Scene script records

■ ■ ■ ■ ■ ■ ■

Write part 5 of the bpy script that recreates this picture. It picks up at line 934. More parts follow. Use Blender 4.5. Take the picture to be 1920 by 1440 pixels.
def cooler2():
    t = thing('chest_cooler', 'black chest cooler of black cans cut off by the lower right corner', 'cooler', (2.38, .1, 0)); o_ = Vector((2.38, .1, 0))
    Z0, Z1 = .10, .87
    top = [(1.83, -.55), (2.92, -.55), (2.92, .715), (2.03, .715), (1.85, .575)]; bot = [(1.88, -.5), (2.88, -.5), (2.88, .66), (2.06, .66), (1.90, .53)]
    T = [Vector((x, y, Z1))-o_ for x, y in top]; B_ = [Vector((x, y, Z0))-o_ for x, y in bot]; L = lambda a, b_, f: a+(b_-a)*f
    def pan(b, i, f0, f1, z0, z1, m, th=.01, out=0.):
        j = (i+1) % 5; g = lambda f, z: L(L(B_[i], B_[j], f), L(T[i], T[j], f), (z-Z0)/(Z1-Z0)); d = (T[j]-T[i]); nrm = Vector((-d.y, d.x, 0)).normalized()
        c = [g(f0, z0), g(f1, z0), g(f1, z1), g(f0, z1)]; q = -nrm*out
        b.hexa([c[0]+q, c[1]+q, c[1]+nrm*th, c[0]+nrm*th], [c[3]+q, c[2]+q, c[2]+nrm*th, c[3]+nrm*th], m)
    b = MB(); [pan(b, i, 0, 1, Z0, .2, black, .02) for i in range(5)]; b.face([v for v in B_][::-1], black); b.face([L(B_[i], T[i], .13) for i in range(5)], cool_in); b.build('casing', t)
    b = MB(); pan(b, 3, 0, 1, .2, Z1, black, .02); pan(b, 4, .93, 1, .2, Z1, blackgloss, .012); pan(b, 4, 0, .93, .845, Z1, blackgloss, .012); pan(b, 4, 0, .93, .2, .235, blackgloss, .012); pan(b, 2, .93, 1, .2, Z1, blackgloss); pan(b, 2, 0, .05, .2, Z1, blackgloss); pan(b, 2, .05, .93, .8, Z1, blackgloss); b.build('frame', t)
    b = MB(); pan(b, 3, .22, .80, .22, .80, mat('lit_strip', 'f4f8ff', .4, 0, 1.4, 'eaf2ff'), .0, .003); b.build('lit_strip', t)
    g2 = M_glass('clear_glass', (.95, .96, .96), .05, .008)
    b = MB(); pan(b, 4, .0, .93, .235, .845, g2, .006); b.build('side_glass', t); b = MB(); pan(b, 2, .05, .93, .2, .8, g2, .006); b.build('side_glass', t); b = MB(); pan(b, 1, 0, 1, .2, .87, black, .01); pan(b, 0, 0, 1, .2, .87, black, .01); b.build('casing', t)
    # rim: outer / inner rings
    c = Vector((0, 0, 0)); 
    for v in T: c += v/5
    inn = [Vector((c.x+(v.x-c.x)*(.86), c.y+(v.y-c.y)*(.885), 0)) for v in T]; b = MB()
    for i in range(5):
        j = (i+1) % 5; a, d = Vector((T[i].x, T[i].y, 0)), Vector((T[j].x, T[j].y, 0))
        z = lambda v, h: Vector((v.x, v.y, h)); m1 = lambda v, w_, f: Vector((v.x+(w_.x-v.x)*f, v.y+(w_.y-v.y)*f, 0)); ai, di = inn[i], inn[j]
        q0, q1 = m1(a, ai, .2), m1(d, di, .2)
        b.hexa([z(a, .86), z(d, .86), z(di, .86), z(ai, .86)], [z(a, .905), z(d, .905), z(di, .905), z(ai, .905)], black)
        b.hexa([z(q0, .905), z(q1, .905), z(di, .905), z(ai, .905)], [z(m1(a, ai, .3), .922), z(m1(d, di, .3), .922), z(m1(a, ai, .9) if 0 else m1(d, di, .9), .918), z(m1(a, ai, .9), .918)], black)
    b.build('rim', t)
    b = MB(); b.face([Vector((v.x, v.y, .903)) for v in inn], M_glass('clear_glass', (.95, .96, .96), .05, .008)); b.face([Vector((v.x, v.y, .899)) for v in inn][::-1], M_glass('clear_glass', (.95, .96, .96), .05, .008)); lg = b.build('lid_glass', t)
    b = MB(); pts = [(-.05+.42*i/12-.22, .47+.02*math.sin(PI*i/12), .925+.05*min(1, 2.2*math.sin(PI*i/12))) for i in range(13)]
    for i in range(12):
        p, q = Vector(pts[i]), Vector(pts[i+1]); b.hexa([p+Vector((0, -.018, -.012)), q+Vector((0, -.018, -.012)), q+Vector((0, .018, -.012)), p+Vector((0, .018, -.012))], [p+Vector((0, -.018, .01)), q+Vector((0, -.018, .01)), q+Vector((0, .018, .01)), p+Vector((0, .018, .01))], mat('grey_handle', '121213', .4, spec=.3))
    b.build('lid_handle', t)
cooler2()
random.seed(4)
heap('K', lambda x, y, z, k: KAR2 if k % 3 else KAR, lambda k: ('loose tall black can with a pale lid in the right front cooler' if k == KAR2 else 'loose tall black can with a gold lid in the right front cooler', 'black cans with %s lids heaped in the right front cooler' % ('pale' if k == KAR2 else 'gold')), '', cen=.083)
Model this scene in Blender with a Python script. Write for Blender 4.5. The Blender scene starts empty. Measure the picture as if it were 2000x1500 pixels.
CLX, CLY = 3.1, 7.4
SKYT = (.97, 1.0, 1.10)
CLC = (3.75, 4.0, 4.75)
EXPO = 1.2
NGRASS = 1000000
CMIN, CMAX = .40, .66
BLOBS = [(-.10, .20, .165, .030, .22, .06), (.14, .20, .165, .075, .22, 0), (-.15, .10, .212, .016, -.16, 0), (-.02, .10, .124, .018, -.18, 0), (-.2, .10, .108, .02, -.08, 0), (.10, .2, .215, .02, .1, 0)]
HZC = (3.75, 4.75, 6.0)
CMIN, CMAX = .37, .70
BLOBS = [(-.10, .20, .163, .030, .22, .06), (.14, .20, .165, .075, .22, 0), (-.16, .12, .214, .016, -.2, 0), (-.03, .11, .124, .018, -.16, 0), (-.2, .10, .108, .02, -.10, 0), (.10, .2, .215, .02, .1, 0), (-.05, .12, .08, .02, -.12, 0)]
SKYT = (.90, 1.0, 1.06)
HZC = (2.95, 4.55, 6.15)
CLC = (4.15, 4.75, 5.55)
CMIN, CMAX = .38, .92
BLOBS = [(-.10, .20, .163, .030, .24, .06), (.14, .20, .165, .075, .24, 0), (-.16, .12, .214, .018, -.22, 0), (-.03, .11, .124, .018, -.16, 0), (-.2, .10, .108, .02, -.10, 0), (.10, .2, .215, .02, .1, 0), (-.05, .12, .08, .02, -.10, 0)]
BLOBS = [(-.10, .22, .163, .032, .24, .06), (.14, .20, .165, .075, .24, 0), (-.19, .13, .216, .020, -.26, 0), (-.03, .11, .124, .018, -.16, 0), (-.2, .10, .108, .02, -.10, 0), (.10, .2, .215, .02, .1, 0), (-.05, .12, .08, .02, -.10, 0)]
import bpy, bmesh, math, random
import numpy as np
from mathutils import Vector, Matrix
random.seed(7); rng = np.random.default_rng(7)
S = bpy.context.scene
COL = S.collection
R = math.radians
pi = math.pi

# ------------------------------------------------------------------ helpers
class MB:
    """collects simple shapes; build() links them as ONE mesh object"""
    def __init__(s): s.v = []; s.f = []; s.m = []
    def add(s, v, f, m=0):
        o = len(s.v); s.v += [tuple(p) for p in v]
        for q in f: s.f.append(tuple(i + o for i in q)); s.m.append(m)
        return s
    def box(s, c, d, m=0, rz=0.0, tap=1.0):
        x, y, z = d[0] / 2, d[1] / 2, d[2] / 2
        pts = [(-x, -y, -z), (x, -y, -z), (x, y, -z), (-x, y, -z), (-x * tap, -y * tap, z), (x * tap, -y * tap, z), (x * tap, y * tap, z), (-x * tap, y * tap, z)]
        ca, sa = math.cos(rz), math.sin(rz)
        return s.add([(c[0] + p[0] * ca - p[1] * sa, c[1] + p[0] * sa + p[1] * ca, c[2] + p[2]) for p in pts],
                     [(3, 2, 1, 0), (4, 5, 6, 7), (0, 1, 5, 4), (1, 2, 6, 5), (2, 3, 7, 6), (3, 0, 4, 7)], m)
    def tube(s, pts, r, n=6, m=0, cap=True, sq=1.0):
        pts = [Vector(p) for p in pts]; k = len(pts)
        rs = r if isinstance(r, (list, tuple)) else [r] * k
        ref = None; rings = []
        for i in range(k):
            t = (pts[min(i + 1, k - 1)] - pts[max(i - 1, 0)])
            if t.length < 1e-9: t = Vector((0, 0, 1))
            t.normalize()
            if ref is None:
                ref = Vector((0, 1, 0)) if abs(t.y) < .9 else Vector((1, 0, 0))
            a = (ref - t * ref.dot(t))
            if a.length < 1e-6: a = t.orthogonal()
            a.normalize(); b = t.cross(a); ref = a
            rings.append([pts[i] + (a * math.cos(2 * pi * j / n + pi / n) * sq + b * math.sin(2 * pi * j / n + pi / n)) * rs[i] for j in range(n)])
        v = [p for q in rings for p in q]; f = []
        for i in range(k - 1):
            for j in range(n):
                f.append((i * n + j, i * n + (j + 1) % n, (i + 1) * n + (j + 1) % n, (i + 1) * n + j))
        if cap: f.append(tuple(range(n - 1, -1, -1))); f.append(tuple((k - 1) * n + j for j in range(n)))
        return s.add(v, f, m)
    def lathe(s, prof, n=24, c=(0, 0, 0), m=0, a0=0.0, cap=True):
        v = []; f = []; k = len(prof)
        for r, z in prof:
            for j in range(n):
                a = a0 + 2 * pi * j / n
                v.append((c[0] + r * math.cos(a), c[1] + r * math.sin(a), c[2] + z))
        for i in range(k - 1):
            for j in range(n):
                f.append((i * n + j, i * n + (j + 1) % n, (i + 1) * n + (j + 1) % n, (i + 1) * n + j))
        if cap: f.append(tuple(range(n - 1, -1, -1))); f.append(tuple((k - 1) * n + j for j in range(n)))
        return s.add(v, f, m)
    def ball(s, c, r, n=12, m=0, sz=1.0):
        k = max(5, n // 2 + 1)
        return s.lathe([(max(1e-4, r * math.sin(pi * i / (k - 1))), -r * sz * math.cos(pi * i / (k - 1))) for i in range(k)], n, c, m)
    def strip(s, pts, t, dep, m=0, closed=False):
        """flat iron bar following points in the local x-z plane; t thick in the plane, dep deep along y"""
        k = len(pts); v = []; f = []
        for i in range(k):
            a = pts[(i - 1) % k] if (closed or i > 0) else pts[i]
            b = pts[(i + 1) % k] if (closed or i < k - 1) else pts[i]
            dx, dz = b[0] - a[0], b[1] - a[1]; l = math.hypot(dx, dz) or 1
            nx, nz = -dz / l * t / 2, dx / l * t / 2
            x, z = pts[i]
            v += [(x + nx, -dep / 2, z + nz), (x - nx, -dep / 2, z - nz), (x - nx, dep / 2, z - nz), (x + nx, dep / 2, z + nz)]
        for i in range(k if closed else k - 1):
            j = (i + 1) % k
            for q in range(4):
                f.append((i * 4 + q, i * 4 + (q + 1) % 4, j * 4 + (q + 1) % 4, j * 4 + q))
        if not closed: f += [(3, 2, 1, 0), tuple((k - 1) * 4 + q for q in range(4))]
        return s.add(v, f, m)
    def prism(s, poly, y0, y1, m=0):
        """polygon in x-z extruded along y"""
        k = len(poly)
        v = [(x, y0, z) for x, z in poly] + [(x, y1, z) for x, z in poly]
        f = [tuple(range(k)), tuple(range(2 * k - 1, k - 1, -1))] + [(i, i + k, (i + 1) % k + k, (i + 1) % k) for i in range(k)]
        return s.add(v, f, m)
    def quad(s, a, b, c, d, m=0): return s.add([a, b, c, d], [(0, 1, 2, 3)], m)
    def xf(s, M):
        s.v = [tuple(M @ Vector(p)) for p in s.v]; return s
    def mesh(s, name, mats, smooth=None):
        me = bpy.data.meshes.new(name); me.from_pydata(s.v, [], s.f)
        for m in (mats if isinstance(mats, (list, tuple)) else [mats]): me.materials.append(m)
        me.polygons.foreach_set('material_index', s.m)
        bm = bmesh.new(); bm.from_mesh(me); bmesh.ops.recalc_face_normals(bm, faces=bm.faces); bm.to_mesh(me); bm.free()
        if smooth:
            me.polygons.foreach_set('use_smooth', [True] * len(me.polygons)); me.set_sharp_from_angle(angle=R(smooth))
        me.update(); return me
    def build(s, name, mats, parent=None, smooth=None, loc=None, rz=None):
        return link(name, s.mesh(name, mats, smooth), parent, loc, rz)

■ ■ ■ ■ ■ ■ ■

## THE TASK
Pull out the lines above in which the word "with" appears.

## RESULT
heap('K', lambda x, y, z, k: KAR2 if k % 3 else KAR, lambda k: ('loose tall black can with a pale lid in the right front cooler' if k == KAR2 else 'loose tall black can with a gold lid in the right front cooler', 'black cans with %s lids heaped in the right front cooler' % ('pale' if k == KAR2 else 'gold')), '', cen=.083)
Model this scene in Blender with a Python script. Write for Blender 4.5. The Blender scene starts empty. Measure the picture as if it were 2000x1500 pixels.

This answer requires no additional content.